The description of the behaviour of nuclei in presence of magnetic field discussed so far holds good only for bare nuclei. The resonance condition for such nuclei is, v = g _N µ_N B₀ / h.  It implies that all the nuclei of a given type (for example, of hydrogen atoms) in a sample should absorb the energy corresponding to the above v value. If this was the case, the NMR spectroscopy would have been of no use to the chemists. In real systems, however, we do not deal with bare nuclei. The nuclei are surrounded by electrons and their presence can modify the field experienced by the nuclei by either shielding or deshielding them. This makes the nuclei to come to resonance at different frequencies. Now let us understand this.

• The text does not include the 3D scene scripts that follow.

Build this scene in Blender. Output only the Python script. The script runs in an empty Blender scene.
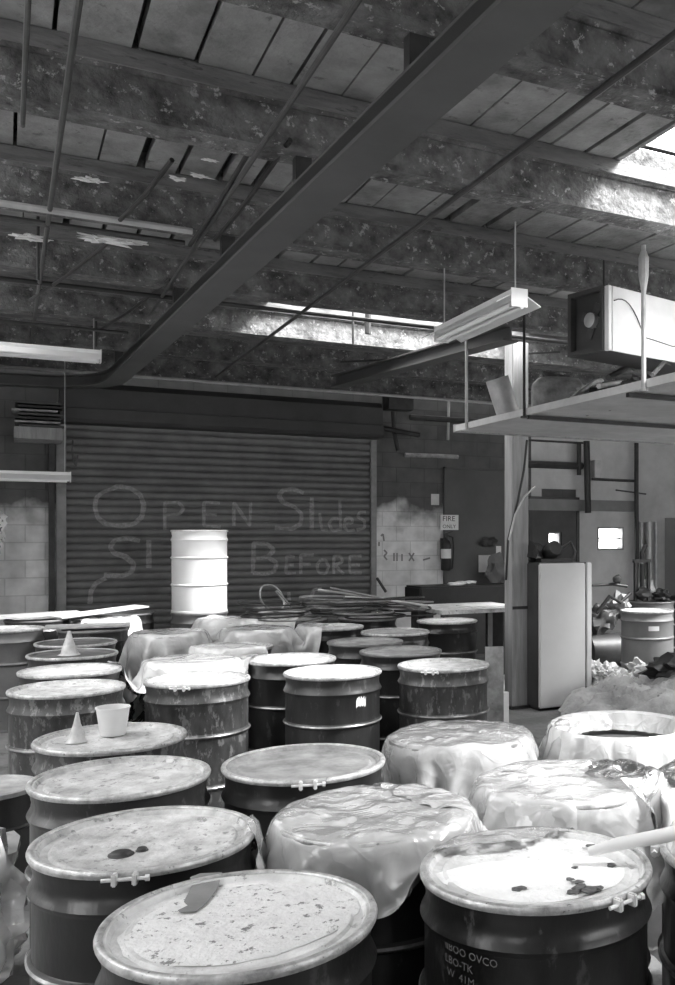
import bpy, bmesh, math, random
import numpy as np
from mathutils import Vector, Matrix, noise
random.seed(7)
rng = np.random.default_rng(7)
SC = bpy.context.scene
COL = SC.collection
YAW, F, PX, PY, EYE = 0.509, 952.0, 536.0, 534.0, 1.722
CS, SN = math.cos(YAW), math.sin(YAW)
PI = math.pi

# ---------------------------------------------------------------- survey helpers
def cb(xc, zc):                       # metres right of / in front of the tripod -> building axes
    return (xc*CS + zc*SN, -xc*SN + zc*CS)
def P(u, v, z=None, Y=None, Z=None):  # sight line of the survey photo met with a height, a wall or a distance
    c = (u-PX)/F; s = (PY-v)/F
    dx, dy = c*CS+SN, -c*SN+CS
    if z is not None: Z = (z-EYE)/s
    elif Y is not None: Z = Y/dy
    return Vector((dx*Z, dy*Z, EYE+s*Z))
def uv(p):
    x, y, z = p
    xc = x*CS - y*SN; zc = x*SN + y*CS
    return (PX+F*xc/zc, PY-F*(z-EYE)/zc)

# ---------------------------------------------------------------- materials
MATS = {}
def mat(name, base, rough=.6, metal=0., var=.25, scale=6., bump=.0, bscale=30., dark=None, thr=None, spec=.5, stretch=(1,1,1), alpha=None):
    if name in MATS: return MATS[name]
    m = bpy.data.materials.new(name); m.use_nodes = True
    nt = m.node_tree; N = nt.nodes; L = nt.links
    b = N['Principled BSDF']
    tc = N.new('ShaderNodeTexCoord'); oi = N.new('ShaderNodeObjectInfo')
    mul = N.new('ShaderNodeVectorMath'); mul.operation = 'MULTIPLY_ADD'
    comb = N.new('ShaderNodeCombineXYZ')
    for k in range(3):
        mm = N.new('ShaderNodeMath'); mm.operation = 'MULTIPLY'; mm.inputs[1].default_value = 17.3+9.1*k
        L.new(oi.outputs['Random'], mm.inputs[0]); L.new(mm.outputs[0], comb.inputs[k])
    mul.inputs[1].default_value = stretch
    L.new(tc.outputs['Object'], mul.inputs[0]); L.new(comb.outputs[0], mul.inputs[2])
    nz = N.new('ShaderNodeTexNoise'); nz.inputs['Scale'].default_value = scale
    nz.inputs['Detail'].default_value = 6; nz.inputs['Roughness'].default_value = .65
    L.new(mul.outputs[0], nz.inputs['Vector'])
    cr = N.new('ShaderNodeValToRGB')
    lo, hi = max(0, base*(1-var)), min(1, base*(1+var))
    cr.color_ramp.elements[0].position = .3; cr.color_ramp.elements[0].color = (lo, lo, lo, 1)
    cr.color_ramp.elements[1].position = .7; cr.color_ramp.elements[1].color = (hi, hi, hi, 1)
    L.new(nz.outputs['Fac'], cr.inputs[0])
    out = cr.outputs[0]
    if dark is not None:
        n2 = N.new('ShaderNodeTexNoise'); n2.inputs['Scale'].default_value = scale*2.7
        n2.inputs['Detail'].default_value = 8; n2.inputs['Roughness'].default_value = .7
        L.new(mul.outputs[0], n2.inputs['Vector'])
        r2 = N.new('ShaderNodeValToRGB')
        r2.color_ramp.elements[0].position = thr; r2.color_ramp.elements[0].color = (0, 0, 0, 1)
        r2.color_ramp.elements[1].position = thr+.05; r2.color_ramp.elements[1].color = (1, 1, 1, 1)
        L.new(n2.outputs['Fac'], r2.inputs[0])
        mx = N.new('ShaderNodeMix'); mx.data_type = 'RGBA'
        L.new(r2.outputs[0], mx.inputs[0]); L.new(out, mx.inputs[6]); mx.inputs[7].default_value = (dark, dark, dark, 1)
        out = mx.outputs[2]
    L.new(out, b.inputs['Base Color'])
    b.inputs['Roughness'].default_value = rough; b.inputs['Metallic'].default_value = metal
    b.inputs['Specular IOR Level'].default_value = spec
    if bump:
        nb = N.new('ShaderNodeTexNoise'); nb.inputs['Scale'].default_value = bscale; nb.inputs['Detail'].default_value = 5
        L.new(mul.outputs[0], nb.inputs['Vector'])
        bp = N.new('ShaderNodeBump'); bp.inputs['Strength'].default_value = bump; bp.inputs['Distance'].default_value = .02
        L.new(nb.outputs['Fac'], bp.inputs['Height']); L.new(bp.outputs[0], b.inputs['Normal'])
    if alpha is not None: b.inputs['Alpha'].default_value = alpha
    MATS[name] = m
    return m

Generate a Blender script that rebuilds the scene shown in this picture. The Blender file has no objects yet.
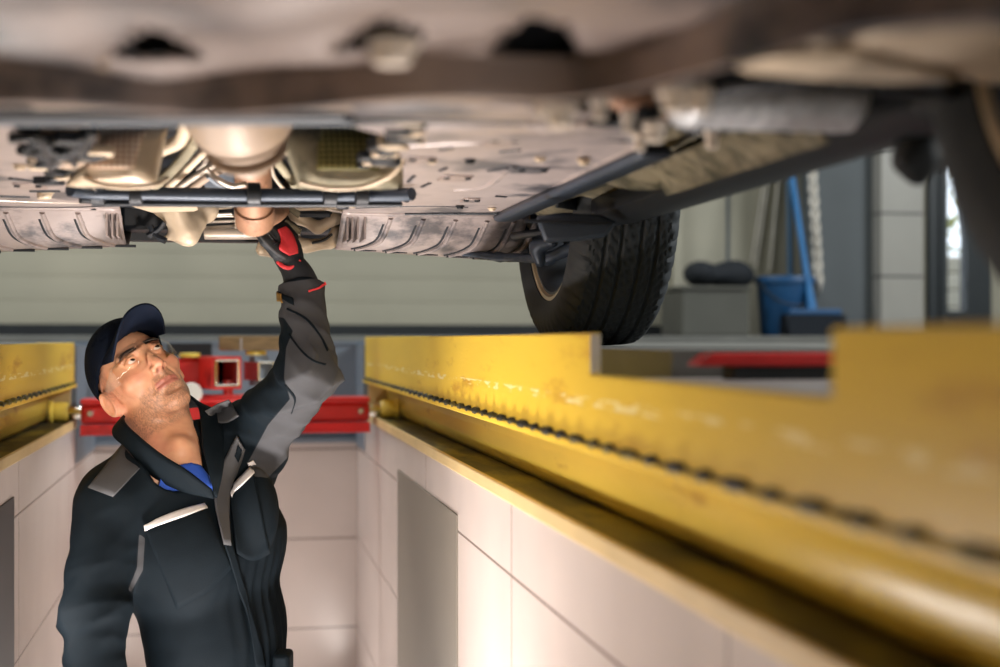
import bpy, bmesh, math, random
import numpy as np
from mathutils import Vector, Matrix
from mathutils.bvhtree import BVHTree
R = math.radians
rnd = random.Random(7)
SC = bpy.context.scene
COL = SC.collection
# ------------------------------------------------------------------ camera model
# the camera stands at the origin, level, looking 11 degrees to the right of the pit's axis (+Y)
FPX, TH, HZ = 1400.0, R(11.0), 339.5
RV = np.array([math.cos(TH), -math.sin(TH), 0.0]); FV = np.array([math.sin(TH), math.cos(TH), 0.0]); UV = np.array([0, 0, 1.0])
def W(px, py, d):
    "point at depth d on a line of sight"
    return d * FV + (px - 500) / FPX * d * RV + (HZ - py) / FPX * d * UV
def PZ(px, py, z):
    "point at height z on a line of sight"
    return W(px, py, z * FPX / (HZ - py))
def PY(px, py, y):
    v = W(px, py, 1.0); return v * (y / v[1])
def PX(px, py, x):
    v = W(px, py, 1.0); return v * (x / v[0])
def proj(P):
    P = np.asarray(P); d = P @ FV
    return np.stack([500 + FPX * (P @ RV) / d, HZ - FPX * P[..., 2] / d], -1)
def XA(px, y):
    "x of a column of the view at a given y"
    return PY(px, HZ, y)[0]

cam = bpy.data.cameras.new('camera'); camo = bpy.data.objects.new('camera', cam); COL.objects.link(camo)
cam.sensor_width = 36; cam.lens = 36 * FPX / 1000; cam.shift_y = (HZ - 333.5) / 1000.0
camo.location = (0, 0, 0); camo.rotation_euler = (R(90), 0, -TH); cam.clip_start = .05
cam.dof.use_dof = True; cam.dof.focus_distance = 2.95; cam.dof.aperture_fstop = 2.0
SC.camera = camo
SC.view_settings.view_transform = 'Standard'; SC.view_settings.look = 'None'
SC.view_settings.gamma = 1; SC.view_settings.use_curve_mapping = False; SC.view_settings.exposure = 0

# ------------------------------------------------------------------ materials
def lin(c):
    return tuple(((v / 255) / 12.92 if v / 255 <= .04045 else ((v / 255 + .055) / 1.055) ** 2.4) for v in c)
def mat(name, rgb, rough=.5, metal=0, var=.12, scale=9, bump=0, bscale=60, dirt=None, dirt_amt=.0, dscale=5, spec=.5, stretch=(1, 1, 1), coat=0):
    m = bpy.data.materials.new(name); m.use_nodes = True
    n = m.node_tree.nodes; l = m.node_tree.links; b = n['Principled BSDF']
    c = lin(rgb); b.inputs['Roughness'].default_value = rough; b.inputs['Metallic'].default_value = metal
    b.inputs['Specular IOR Level'].default_value = spec; b.inputs['Coat Weight'].default_value = coat
    tc = n.new('ShaderNodeTexCoord'); mp = n.new('ShaderNodeMapping'); mp.inputs['Scale'].default_value = stretch
    l.new(tc.outputs['Object'], mp.inputs['Vector'])
    nz = n.new('ShaderNodeTexNoise'); nz.inputs['Scale'].default_value = scale; nz.inputs['Detail'].default_value = 5
    l.new(mp.outputs[0], nz.inputs['Vector'])
    rp = n.new('ShaderNodeValToRGB'); rp.color_ramp.elements[0].position = .3; rp.color_ramp.elements[1].position = .7
    rp.color_ramp.elements[0].color = (*[v * (1 - var) for v in c], 1); rp.color_ramp.elements[1].color = (*[min(1, v * (1 + var)) for v in c], 1)
    l.new(nz.outputs[0], rp.inputs[0]); out = rp.outputs[0]
    if dirt:
        n2 = n.new('ShaderNodeTexNoise'); n2.inputs['Scale'].default_value = dscale; n2.inputs['Detail'].default_value = 8; n2.inputs['Roughness'].default_value = .65
        l.new(mp.outputs[0], n2.inputs['Vector'])
        r2 = n.new('ShaderNodeValToRGB'); r2.color_ramp.elements[0].position = .62 - dirt_amt * .4; r2.color_ramp.elements[1].position = .72 - dirt_amt * .3
        l.new(n2.outputs[0], r2.inputs[0])
        mx = n.new('ShaderNodeMix'); mx.data_type = 'RGBA'; l.new(r2.outputs[0], mx.inputs[0]); l.new(out, mx.inputs[6]); mx.inputs[7].default_value = (*lin(dirt), 1)
        out = mx.outputs[2]
    l.new(out, b.inputs['Base Color'])
    if bump:
        n3 = n.new('ShaderNodeTexNoise'); n3.inputs['Scale'].default_value = bscale; n3.inputs['Detail'].default_value = 4
        l.new(mp.outputs[0], n3.inputs['Vector'])
        bp = n.new('ShaderNodeBump'); bp.inputs['Strength'].default_value = min(1, bump); bp.inputs['Distance'].default_value = .004
        l.new(n3.outputs[0], bp.inputs['Height']); l.new(bp.outputs[0], b.inputs['Normal'])
    m['tree'] = 1
    return m
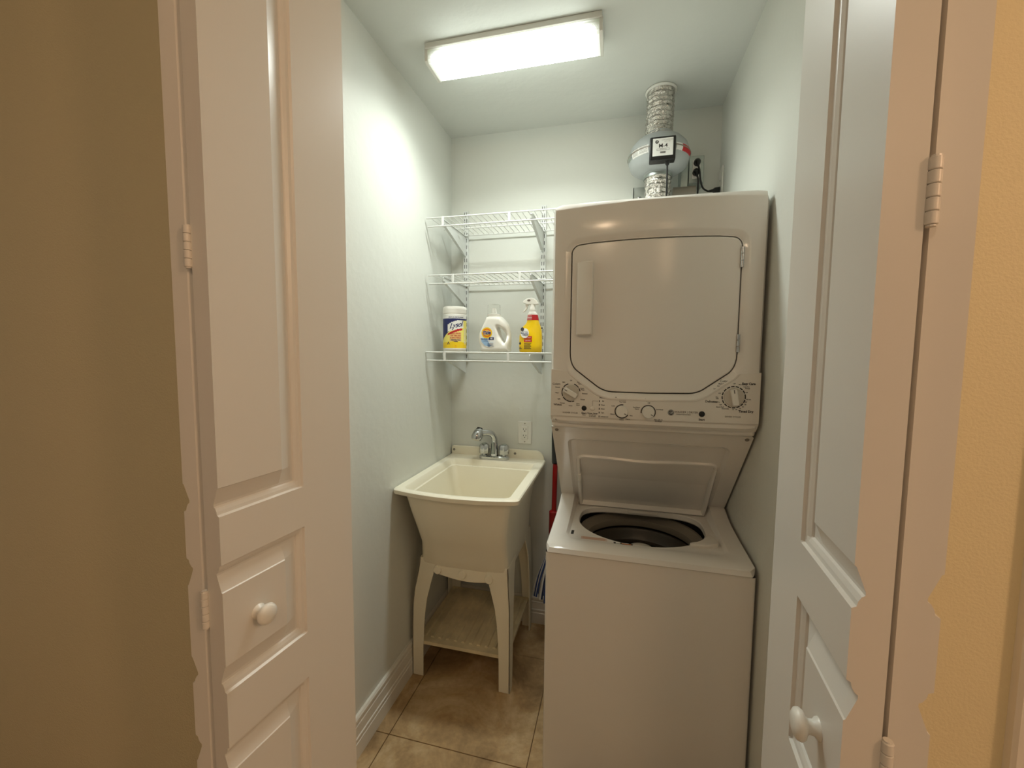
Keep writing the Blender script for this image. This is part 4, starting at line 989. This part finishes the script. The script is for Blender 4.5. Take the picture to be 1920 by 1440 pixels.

The electrons circulating around the nucleus (proton in case of H atom) in a spherical fashion produce an induced magnetic field (B_ind) which opposes the applied filed (B₀). Therefore, the magnetic field experienced by the proton in a molecule placed in a magnetic field of strength B₀ is always less because of shielding or screening of the nucleus by the surrounding electrons. An effective magnetic field experienced through the nucleus (B_eff) is given by the following equation:

B_eff = B₀  - B_ind

The induced field instead is proportional to the applied field and is given by the following expression:

B_ind = σ B₀                                                                                                                                                        

The proportionality constant, σ, is known as the shielding constant and is a measure of the extent of shielding of the nucleus by the electrons. Substituting the value of B_ind from Eq. 12.10 into Eq. 12.9, we get the following.

B_eff = B₀  - σ B₀                                                                                                                                            

=  B₀ (1 - σ )

Therefore, in presence of the extra nuclear electronic environment, the resonance condition gets modified as given below.

ν = g _N µ _N B₀ (1 - σ ) / h

In molecular systems containing nuclei other than that of hydrogen and π or conjugated electrons, the field produced by the electrons may augment the applied field. That is the effective field at the nucleus may be more than the applied field. The value of σ will be negative in such a case and we say that the nucleus is deshielded.

When shielding occurs, the B_eff is less than B₀, hence B₀ have to be increased to bring a nucleus to resonance. Instead while deshielding occurs, B_eff is more than B₀, requiring the field to be reduced to achieve resonance. Thus, the nucleus comes in resonance at lower field. Therefore, because of the shielding (or deshielding) identical nuclei (e.g., H) which have different chemical environment (in other words, different electron density) resonate at different values of the frequencies or applied field. These values being characteristic of the chemical environment can be used to identify various types of environment in which the proton is present. Since the shift in the position of resonance is due to difference in chemical environment, it is called chemical shift.